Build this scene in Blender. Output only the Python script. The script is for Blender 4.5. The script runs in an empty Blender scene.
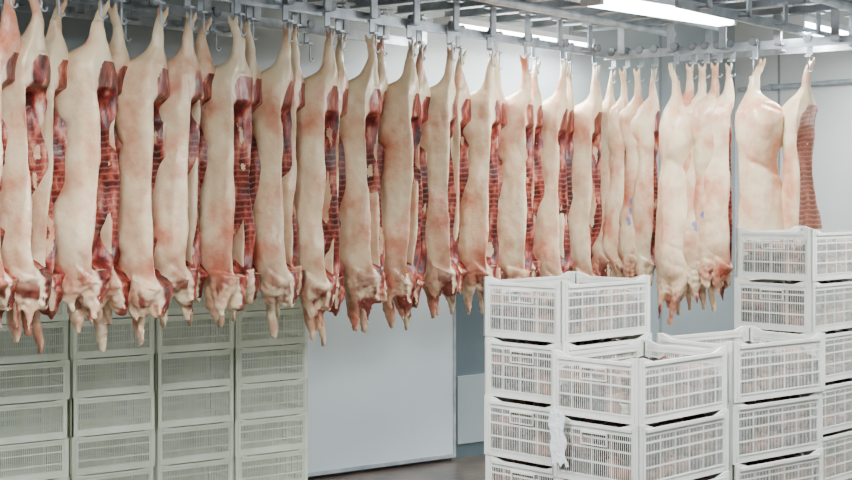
import bpy, bmesh, math, random
from mathutils import Vector, Matrix, noise
random.seed(7)
S=bpy.context.scene
COL=S.collection
H=2.2
# ------------------------------------------------------------ materials
def newmat(name):
    m=bpy.data.materials.new(name); m.use_nodes=True
    nt=m.node_tree; b=nt.nodes['Principled BSDF']
    return m,nt,b
def N(nt,t,**kw):
    n=nt.nodes.new(t)
    for k,v in kw.items(): setattr(n,k,v)
    return n
def noise_mat(name,c1,c2,scale=4,rough=.5,metal=0,bump=0,detail=4,spread=(.35,.65),bscale=None,spec=.5,stretch=None,sss=0):
    m,nt,b=newmat(name)
    tc=N(nt,'ShaderNodeTexCoord'); nz=N(nt,'ShaderNodeTexNoise')
    nz.inputs['Scale'].default_value=scale; nz.inputs['Detail'].default_value=detail
    src=tc.outputs['Object']
    if stretch:
        mp=N(nt,'ShaderNodeMapping'); mp.inputs['Scale'].default_value=stretch
        nt.links.new(src,mp.inputs['Vector']); src=mp.outputs['Vector']
    nt.links.new(src,nz.inputs['Vector'])
    r=N(nt,'ShaderNodeValToRGB')
    r.color_ramp.elements[0].position=spread[0]; r.color_ramp.elements[1].position=spread[1]
    r.color_ramp.elements[0].color=(*c1,1); r.color_ramp.elements[1].color=(*c2,1)
    nt.links.new(nz.outputs['Fac'],r.inputs['Fac'])
    if sss:  # slight value shift from one copy to the next
        oi=N(nt,'ShaderNodeObjectInfo'); mr=N(nt,'ShaderNodeMapRange'); mr.inputs[3].default_value=1-sss; mr.inputs[4].default_value=1+sss*.5
        hs=N(nt,'ShaderNodeHueSaturation'); nt.links.new(oi.outputs['Random'],mr.inputs[0]); nt.links.new(mr.outputs[0],hs.inputs['Value'])
        nt.links.new(r.outputs['Color'],hs.inputs['Color']); nt.links.new(hs.outputs['Color'],b.inputs['Base Color'])
    else: nt.links.new(r.outputs['Color'],b.inputs['Base Color'])
    b.inputs['Roughness'].default_value=rough; b.inputs['Metallic'].default_value=metal
    b.inputs['Specular IOR Level'].default_value=spec
    if bump:
        n2=N(nt,'ShaderNodeTexNoise'); n2.inputs['Scale'].default_value=bscale or scale*6
        nt.links.new(src,n2.inputs['Vector'])
        bp=N(nt,'ShaderNodeBump'); bp.inputs['Strength'].default_value=bump; bp.inputs['Distance'].default_value=.01
        nt.links.new(n2.outputs['Fac'],bp.inputs['Height']); nt.links.new(bp.outputs['Normal'],b.inputs['Normal'])
    return m
M_steel=noise_mat('galvanised_steel',(.32,.36,.39),(.52,.56,.59),9,.4,.4)
M_dark=noise_mat('dark_steel',(.16,.18,.20),(.30,.33,.35),20,.45,.5)
M_wall=noise_mat('wall_panel',(.31,.36,.37),(.37,.42,.43),1.2,.35)
M_wallR=noise_mat('wall_panel_light',(.62,.66,.65),(.69,.72,.71),1.0,.3)
M_wallD=noise_mat('wall_panel_dark',(.085,.125,.14),(.12,.16,.175),1.0,.4)
M_seam=noise_mat('panel_seam',(.22,.25,.26),(.28,.31,.33),6,.5)
M_ceil=noise_mat('ceiling_panel',(.46,.55,.59),(.54,.62,.66),1.0,.4)
M_door=noise_mat('door_laminate',(.56,.65,.68),(.62,.70,.72),.9,.3)
M_floor=noise_mat('wet_concrete',(.05,.038,.03),(.12,.09,.07),2.5,.3,bump=.3)
M_crate=noise_mat('white_crate_plastic',(.70,.71,.63),(.83,.84,.77),5,.35,sss=.06)
M_crateB=noise_mat('aged_crate_plastic',(.64,.71,.54),(.78,.84,.70),5,.4,sss=.12)
M_crateG=noise_mat('grip_plastic',(.66,.66,.58),(.78,.78,.70),5,.4)
M_cuts=noise_mat('meat_cuts',(.018,.007,.005),(.42,.19,.13),9,.35,bump=.2,spread=(.46,.62))
M_wood=noise_mat('pallet_wood',(.25,.17,.10),(.42,.31,.19),6,.7)
M_film=noise_mat('plastic_film',(.75,.77,.78),(.88,.9,.9),12,.2,bump=.4)
def emit(name,c,s):
    m,nt,b=newmat(name)
    b.inputs['Emission Color'].default_value=(*c,1); b.inputs['Emission Strength'].default_value=s
    b.inputs['Base Color'].default_value=(.9,.9,.9,1)
    return m
M_tube=emit('fluorescent_tube',(.93,.97,1.0),22)
M_house=noise_mat('lamp_housing',(.75,.78,.8),(.85,.87,.88),3,.4)

def attr_mat_skin():
    m,nt,b=newmat('pork_skin'); L=nt.links.new
    tc=N(nt,'ShaderNodeTexCoord'); oi=N(nt,'ShaderNodeObjectInfo')
    add=N(nt,'ShaderNodeVectorMath',operation='ADD'); 
    mul=N(nt,'ShaderNodeMath',operation='MULTIPLY'); mul.inputs[1].default_value=37
    L(oi.outputs['Random'],mul.inputs[0]); L(tc.outputs['Object'],add.inputs[0]); L(mul.outputs[0],add.inputs[1])
    n1=N(nt,'ShaderNodeTexNoise'); n1.inputs['Scale'].default_value=3.2; n1.inputs['Detail'].default_value=6; n1.inputs['Roughness'].default_value=.6
    L(add.outputs[0],n1.inputs['Vector'])
    r1=N(nt,'ShaderNodeValToRGB'); e=r1.color_ramp.elements
    e[0].position=.38; e[0].color=(.85,.71,.46,1); e[1].position=.70; e[1].color=(.58,.18,.10,1)
    x=r1.color_ramp.elements.new(.50); x.color=(.81,.61,.38,1); x=r1.color_ramp.elements.new(.60); x.color=(.72,.39,.24,1)
    L(n1.outputs['Fac'],r1.inputs['Fac'])
    at=N(nt,'ShaderNodeAttribute',attribute_name='tz')
    r2=N(nt,'ShaderNodeValToRGB'); e=r2.color_ramp.elements
    e[0].position=0; e[0].color=(.05,.05,.05,1); e[1].position=1; e[1].color=(.4,.4,.4,1)
    for p,v in ((.10,.05),(.20,.45),(.34,.15),(.55,.15),(.72,.55),(.84,.60)):
        k=r2.color_ramp.elements.new(p); k.color=(v,v,v,1)
    dv=N(nt,'ShaderNodeMath',operation='DIVIDE'); dv.inputs[1].default_value=1.75
    L(at.outputs['Fac'],dv.inputs[0]); L(dv.outputs[0],r2.inputs['Fac'])
    n2=N(nt,'ShaderNodeTexNoise'); n2.inputs['Scale'].default_value=6.5; n2.inputs['Detail'].default_value=6
    L(add.outputs[0],n2.inputs['Vector'])
    m2=N(nt,'ShaderNodeMapRange'); m2.inputs[1].default_value=.44; m2.inputs[2].default_value=.66
    L(n2.outputs['Fac'],m2.inputs[0])
    mm=N(nt,'ShaderNodeMath',operation='MULTIPLY'); L(r2.outputs['Color'],mm.inputs[0]); L(m2.outputs[0],mm.inputs[1])
    mx=N(nt,'ShaderNodeMix',data_type='RGBA'); L(mm.outputs[0],mx.inputs[0]); L(r1.outputs['Color'],mx.inputs[6]); mx.inputs[7].default_value=(.44,.08,.045,1)
    at2=N(nt,'ShaderNodeAttribute',attribute_name='blood')
    mt=N(nt,'ShaderNodeMath',operation='MULTIPLY'); L(at2.outputs['Fac'],mt.inputs[0]); 
    m3=N(nt,'ShaderNodeMapRange'); m3.inputs[1].default_value=.43; m3.inputs[2].default_value=.54; L(n2.outputs['Fac'],m3.inputs[0]); L(m3.outputs[0],mt.inputs[1])
    mx2=N(nt,'ShaderNodeMix',data_type='RGBA'); L(mt.outputs[0],mx2.inputs[0]); L(mx.outputs[2],mx2.inputs[6]); mx2.inputs[7].default_value=(.15,.015,.011,1)
    at3=N(nt,'ShaderNodeAttribute',attribute_name='stamp')
    mx3=N(nt,'ShaderNodeMix',data_type='RGBA'); L(at3.outputs['Fac'],mx3.inputs[0]); L(mx2.outputs[2],mx3.inputs[6]); mx3.inputs[7].default_value=(.09,.12,.42,1)
    hs=N(nt,'ShaderNodeHueSaturation'); mr=N(nt,'ShaderNodeMapRange'); mr.inputs[3].default_value=.82; mr.inputs[4].default_value=1.06
    L(oi.outputs['Random'],mr.inputs[0]); L(mr.outputs[0],hs.inputs['Value']); L(mx3.outputs[2],hs.inputs['Color'])
    L(hs.outputs['Color'],b.inputs['Base Color'])
    b.inputs['Roughness'].default_value=.30
    n3=N(nt,'ShaderNodeTexNoise'); n3.inputs['Scale'].default_value=14; n3.inputs['Detail'].default_value=4; L(add.outputs[0],n3.inputs['Vector'])
    bp=N(nt,'ShaderNodeBump'); bp.inputs['Strength'].default_value=.55; bp.inputs['Distance'].default_value=.016
    L(n3.outputs['Fac'],bp.inputs['Height']); L(bp.outputs['Normal'],b.inputs['Normal'])
    return m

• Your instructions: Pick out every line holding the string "scene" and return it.

• Finished exercise:
Build this scene in Blender. Output only the Python script. The script is for Blender 4.5. The script runs in an empty Blender scene.
S=bpy.context.scene